● **Source material**
■ ■ ■

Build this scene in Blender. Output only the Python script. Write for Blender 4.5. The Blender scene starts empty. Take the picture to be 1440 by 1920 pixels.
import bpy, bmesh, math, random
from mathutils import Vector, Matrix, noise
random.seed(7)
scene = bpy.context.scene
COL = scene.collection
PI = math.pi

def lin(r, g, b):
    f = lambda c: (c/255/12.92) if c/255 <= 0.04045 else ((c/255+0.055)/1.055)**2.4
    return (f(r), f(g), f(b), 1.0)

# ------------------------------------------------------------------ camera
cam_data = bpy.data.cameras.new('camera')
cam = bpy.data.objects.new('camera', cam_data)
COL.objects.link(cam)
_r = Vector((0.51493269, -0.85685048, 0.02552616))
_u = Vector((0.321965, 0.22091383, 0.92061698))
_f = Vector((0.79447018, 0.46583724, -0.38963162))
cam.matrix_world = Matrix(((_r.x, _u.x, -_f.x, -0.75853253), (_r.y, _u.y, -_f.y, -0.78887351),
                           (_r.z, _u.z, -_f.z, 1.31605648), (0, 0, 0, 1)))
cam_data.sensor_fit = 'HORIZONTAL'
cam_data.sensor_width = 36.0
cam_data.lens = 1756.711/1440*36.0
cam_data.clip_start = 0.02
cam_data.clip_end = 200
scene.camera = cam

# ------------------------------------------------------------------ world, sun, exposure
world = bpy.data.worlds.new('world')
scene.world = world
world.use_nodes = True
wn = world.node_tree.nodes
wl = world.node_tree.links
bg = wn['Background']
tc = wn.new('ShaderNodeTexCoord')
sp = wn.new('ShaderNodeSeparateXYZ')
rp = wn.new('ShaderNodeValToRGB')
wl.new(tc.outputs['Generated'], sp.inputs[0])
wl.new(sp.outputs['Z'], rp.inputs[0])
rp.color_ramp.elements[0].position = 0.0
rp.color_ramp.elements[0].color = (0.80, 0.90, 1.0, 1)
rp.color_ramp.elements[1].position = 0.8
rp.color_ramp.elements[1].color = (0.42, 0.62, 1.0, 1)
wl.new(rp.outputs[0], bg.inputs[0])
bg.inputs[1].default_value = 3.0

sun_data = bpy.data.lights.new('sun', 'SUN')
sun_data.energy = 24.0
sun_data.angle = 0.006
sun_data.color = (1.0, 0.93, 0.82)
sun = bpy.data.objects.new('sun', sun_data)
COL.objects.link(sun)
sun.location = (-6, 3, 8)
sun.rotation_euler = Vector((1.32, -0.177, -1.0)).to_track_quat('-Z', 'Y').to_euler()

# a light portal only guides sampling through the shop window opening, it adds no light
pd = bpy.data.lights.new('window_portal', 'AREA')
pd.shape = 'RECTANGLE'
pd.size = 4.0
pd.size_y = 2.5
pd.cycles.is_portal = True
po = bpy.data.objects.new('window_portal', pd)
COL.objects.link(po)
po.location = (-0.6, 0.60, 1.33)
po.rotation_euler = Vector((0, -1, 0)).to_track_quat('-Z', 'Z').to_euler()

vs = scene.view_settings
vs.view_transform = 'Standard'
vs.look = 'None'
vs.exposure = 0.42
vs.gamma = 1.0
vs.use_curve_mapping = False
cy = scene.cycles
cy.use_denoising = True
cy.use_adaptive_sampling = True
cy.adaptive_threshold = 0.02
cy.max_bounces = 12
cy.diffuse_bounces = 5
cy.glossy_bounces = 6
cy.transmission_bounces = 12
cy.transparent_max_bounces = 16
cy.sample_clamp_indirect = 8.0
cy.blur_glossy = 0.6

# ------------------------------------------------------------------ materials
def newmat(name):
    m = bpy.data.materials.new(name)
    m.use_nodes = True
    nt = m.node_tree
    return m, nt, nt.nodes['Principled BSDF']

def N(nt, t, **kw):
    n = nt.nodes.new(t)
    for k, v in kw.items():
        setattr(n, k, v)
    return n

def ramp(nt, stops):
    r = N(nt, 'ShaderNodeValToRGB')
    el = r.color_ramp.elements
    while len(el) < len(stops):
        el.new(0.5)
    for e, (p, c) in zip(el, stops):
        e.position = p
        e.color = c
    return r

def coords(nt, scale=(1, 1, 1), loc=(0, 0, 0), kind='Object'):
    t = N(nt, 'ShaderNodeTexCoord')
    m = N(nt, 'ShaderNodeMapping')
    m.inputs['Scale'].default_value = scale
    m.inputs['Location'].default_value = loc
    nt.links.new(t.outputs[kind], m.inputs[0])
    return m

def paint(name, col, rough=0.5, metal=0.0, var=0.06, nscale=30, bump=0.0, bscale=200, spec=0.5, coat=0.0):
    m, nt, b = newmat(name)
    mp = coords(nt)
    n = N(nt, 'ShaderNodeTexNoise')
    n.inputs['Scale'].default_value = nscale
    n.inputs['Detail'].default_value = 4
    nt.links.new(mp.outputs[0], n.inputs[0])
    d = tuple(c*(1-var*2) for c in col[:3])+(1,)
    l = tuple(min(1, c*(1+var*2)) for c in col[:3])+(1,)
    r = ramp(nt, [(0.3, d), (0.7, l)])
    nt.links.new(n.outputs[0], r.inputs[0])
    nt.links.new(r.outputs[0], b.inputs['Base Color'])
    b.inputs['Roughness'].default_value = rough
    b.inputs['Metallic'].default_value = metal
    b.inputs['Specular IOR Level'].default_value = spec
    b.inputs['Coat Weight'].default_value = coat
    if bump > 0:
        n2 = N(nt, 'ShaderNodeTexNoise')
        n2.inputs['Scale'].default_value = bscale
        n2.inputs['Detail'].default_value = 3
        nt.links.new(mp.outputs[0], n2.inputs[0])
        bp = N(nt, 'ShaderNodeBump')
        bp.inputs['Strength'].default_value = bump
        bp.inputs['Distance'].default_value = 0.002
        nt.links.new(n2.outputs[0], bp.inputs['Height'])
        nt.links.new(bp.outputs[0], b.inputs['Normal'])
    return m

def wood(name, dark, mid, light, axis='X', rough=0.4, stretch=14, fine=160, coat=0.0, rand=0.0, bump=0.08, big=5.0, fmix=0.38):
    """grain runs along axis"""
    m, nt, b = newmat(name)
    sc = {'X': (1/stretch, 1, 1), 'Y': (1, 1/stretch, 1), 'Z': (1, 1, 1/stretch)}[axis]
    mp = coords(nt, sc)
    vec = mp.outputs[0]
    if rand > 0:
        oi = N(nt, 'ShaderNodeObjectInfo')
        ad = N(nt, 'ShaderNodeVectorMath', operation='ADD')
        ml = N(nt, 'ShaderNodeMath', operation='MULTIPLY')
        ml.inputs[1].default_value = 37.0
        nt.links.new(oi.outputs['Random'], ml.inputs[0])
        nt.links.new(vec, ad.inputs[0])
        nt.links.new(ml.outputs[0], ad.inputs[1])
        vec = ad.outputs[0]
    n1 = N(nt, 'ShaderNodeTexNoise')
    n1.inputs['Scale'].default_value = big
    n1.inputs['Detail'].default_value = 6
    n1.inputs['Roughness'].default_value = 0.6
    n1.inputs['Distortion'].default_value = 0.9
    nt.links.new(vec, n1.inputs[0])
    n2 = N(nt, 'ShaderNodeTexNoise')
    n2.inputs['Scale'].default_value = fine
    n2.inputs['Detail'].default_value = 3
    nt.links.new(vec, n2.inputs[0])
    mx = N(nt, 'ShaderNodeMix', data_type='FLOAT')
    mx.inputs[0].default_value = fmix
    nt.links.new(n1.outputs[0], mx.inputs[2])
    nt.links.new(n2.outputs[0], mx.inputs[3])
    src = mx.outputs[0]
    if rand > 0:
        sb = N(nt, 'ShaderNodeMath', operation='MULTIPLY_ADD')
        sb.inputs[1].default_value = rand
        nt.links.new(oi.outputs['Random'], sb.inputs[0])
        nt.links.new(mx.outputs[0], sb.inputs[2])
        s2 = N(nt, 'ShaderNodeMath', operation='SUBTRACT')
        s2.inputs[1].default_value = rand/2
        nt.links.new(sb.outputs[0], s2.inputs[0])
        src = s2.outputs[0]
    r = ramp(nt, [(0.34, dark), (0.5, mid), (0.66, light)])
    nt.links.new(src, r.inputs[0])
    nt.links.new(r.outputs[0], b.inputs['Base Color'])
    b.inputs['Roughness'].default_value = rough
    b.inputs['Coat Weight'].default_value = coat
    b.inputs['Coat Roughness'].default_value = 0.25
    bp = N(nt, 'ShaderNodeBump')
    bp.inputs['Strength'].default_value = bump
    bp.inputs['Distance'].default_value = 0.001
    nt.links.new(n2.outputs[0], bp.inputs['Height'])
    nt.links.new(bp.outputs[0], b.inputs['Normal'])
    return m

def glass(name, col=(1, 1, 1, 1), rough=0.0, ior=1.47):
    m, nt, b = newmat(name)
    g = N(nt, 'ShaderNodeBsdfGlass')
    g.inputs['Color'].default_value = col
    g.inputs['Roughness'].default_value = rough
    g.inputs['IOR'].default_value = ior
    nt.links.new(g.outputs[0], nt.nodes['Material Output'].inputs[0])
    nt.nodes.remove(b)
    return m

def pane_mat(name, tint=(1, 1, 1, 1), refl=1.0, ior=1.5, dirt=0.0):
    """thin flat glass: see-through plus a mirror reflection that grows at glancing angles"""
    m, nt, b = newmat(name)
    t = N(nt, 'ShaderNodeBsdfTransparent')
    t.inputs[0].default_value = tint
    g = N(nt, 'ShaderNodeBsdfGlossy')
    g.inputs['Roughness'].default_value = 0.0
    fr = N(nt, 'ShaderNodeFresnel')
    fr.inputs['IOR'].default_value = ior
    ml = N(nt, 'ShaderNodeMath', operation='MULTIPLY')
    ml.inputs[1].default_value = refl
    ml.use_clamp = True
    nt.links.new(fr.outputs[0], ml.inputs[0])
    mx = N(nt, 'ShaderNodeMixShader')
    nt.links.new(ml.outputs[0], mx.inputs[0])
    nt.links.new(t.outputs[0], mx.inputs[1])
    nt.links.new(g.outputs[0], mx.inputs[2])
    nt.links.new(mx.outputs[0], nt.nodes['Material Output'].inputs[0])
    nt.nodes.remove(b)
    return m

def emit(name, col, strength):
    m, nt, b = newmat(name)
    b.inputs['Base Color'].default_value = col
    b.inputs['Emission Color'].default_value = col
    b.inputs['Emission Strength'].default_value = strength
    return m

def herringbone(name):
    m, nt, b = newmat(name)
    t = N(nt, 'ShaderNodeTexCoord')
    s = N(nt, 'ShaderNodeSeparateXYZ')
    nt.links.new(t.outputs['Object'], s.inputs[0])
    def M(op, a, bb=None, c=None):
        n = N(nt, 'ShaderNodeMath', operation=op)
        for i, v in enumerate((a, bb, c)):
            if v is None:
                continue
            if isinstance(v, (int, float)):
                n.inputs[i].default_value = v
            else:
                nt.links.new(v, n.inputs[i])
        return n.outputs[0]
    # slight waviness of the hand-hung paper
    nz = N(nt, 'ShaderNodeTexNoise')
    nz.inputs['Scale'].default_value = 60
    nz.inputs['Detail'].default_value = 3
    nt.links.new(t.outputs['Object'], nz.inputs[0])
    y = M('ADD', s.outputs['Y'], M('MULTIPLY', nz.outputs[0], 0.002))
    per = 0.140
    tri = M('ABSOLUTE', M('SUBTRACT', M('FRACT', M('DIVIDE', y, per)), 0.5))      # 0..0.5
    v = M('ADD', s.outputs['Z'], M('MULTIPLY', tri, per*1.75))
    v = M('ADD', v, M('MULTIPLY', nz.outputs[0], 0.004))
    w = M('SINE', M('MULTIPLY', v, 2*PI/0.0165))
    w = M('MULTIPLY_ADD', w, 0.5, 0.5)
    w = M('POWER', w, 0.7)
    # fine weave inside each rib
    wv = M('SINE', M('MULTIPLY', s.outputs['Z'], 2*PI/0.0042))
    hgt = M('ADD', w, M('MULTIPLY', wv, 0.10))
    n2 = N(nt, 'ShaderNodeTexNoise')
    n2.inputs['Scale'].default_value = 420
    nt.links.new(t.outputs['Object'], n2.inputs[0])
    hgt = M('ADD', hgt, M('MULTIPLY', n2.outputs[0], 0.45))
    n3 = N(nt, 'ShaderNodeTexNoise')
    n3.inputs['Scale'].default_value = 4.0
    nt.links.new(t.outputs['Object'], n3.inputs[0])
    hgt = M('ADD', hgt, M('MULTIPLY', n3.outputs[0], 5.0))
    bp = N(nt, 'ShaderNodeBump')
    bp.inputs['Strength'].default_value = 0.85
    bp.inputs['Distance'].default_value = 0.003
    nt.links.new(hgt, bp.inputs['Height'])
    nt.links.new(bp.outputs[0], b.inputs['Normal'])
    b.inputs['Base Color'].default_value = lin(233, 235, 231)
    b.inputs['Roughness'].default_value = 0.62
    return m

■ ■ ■

Exactly as they stand, set down the lines from the top of the data through the line with "return (f(r), f(g), f(b), 1.0)".

Build this scene in Blender. Output only the Python script. Write for Blender 4.5. The Blender scene starts empty. Take the picture to be 1440 by 1920 pixels.
import bpy, bmesh, math, random
from mathutils import Vector, Matrix, noise
random.seed(7)
scene = bpy.context.scene
COL = scene.collection
PI = math.pi

def lin(r, g, b):
    f = lambda c: (c/255/12.92) if c/255 <= 0.04045 else ((c/255+0.055)/1.055)**2.4
    return (f(r), f(g), f(b), 1.0)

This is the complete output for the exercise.